Updated: 2012-03-16 07:03
By Agencies in Kabul, Afghanistan ( China Daily)

Contact cut off because of US' 'shaky, erratic and vague' position

Afghanistan's Taliban insurgents said on Thursday they were suspending peace talks with the United States because of the "shaky, erratic and vague" US position.

US and Taliban negotiators were believed to have had preliminary contacts aimed at establishing an office for the Taliban in the Gulf state of Qatar to launch peace negotiations.

Even though substantial talks have yet to begin, the Taliban announcement will dent hopes of a negotiated settlement to the more than a decade-long war in the run-up to the withdrawal of foreign combat troops at the end of 2014.

"The Islamic Emirate has decided to suspend all talks with Americans taking place in Qatar from (Thursday) onwards until the Americans clarify their stance on the issues concerned and until they show willingness in carrying out their promises instead of wasting time," the group said in a statement.

Soldier flown out

The American soldier accused of shooting 16 Afghan villagers in a pre-dawn killing spree was flown out of Afghanistan on Wednesday to Kuwait, and then taken to an undisclosed location, even as many Afghans called for him to face justice in their country.

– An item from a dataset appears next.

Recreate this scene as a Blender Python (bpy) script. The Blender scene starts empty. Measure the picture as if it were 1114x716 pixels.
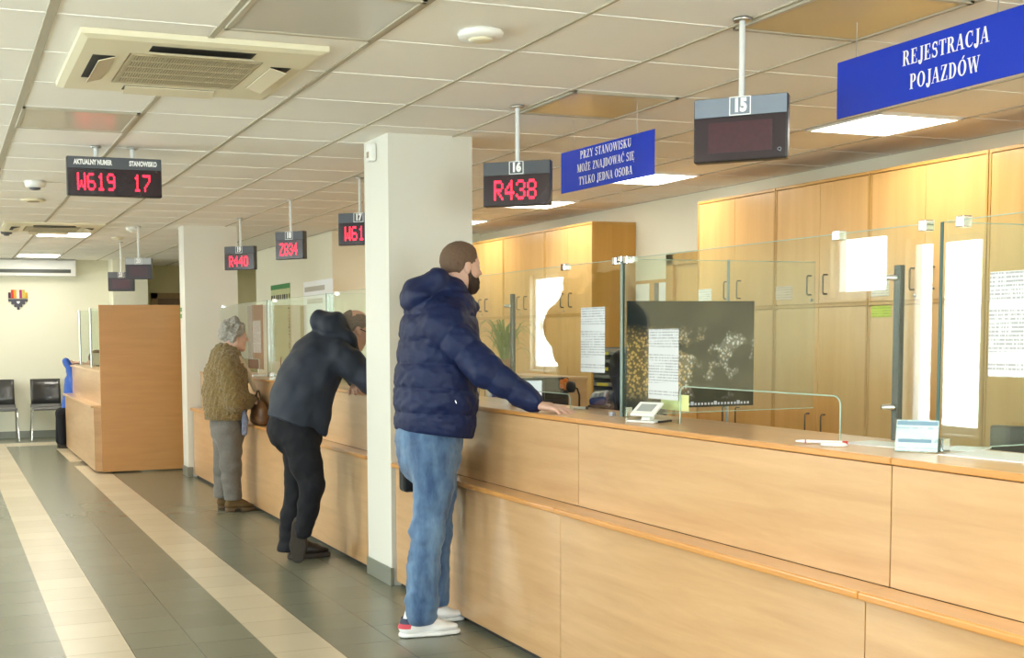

Afghan government officials did not immediately respond to calls for comment on the late-night announcement. The US military said the transfer did not preclude the possibility of trying the case in Afghanistan, and Defense Secretary Leon Panetta has said the soldier could receive capital punishment if convicted.

Many fear a misstep by the US military in handling the case could ignite a firestorm in Afghanistan that would shatter already tense relations between the two countries. The alliance appeared near the breaking point last month when the burning of Qurans in a garbage pit at a US base sparked protests and retaliatory attacks that killed more than 30 people, including six US soldiers.

In recent days the two nations made headway toward an agreement governing a long-term American presence here, but the massacre in Kandahar province on Sunday has called all such negotiations into question.

Afghan lawmakers have demanded that the soldier be publicly tried in Afghanistan to show that he was being brought to justice, calling on President Hamid Karzai to suspend all talks with the US until that happens.

The US staff sergeant, who has not been named or charged, allegedly slipped out of his small base in southern Afghanistan before dawn, crept into three houses and shot men, women and children at close range then burned some of the bodies. By sunrise, there were 16 corpses.

The soldier was held by the US military in Kandahar until Wednesday evening, when he was flown out of Afghanistan to Kuwait "based on a legal recommendation", said Navy Captain John Kirby, a Pentagon spokesman.

"We do not have appropriate detention facilities in Afghanistan," Kirby said, explaining that he was referring to a facility for a US service member "in this kind of case".

The soldier was transported aboard a US military aircraft to a "pretrial confinement facility" in another country, a US military official said, without saying where. The official, who spoke anonymously because he was not authorized to release the information publicly, would not confirm if that meant an American military base or another type of facility. He said the Afghan government was informed of the move.

Kirby said the transfer did not necessarily mean the trial would be held outside Afghanistan, but the other military official said legal proceedings would continue outside Afghanistan.

US officials had previously said it would be technically possible to hold proceedings in Afghanistan, noting other court-martial trials held here.

The decision to remove the soldier from the country may complicate the prosecution, said Michael Waddington, an American military defense lawyer who represented a ringleader of the 2010 thrill killings of three Afghan civilians by soldiers from the same Washington state base as the accused staff sergeant.

Meanwhile, an Afghan man driving a stolen pickup truck sped onto a runway ramp at an air base in southern Afghanistan and then emerged from the vehicle ablaze on Wednesday at around the time when Leon Panetta was arriving aboard a military plane, US officials said. The Pentagon chief was not hurt in the incident at Bastion Airfield, a British base.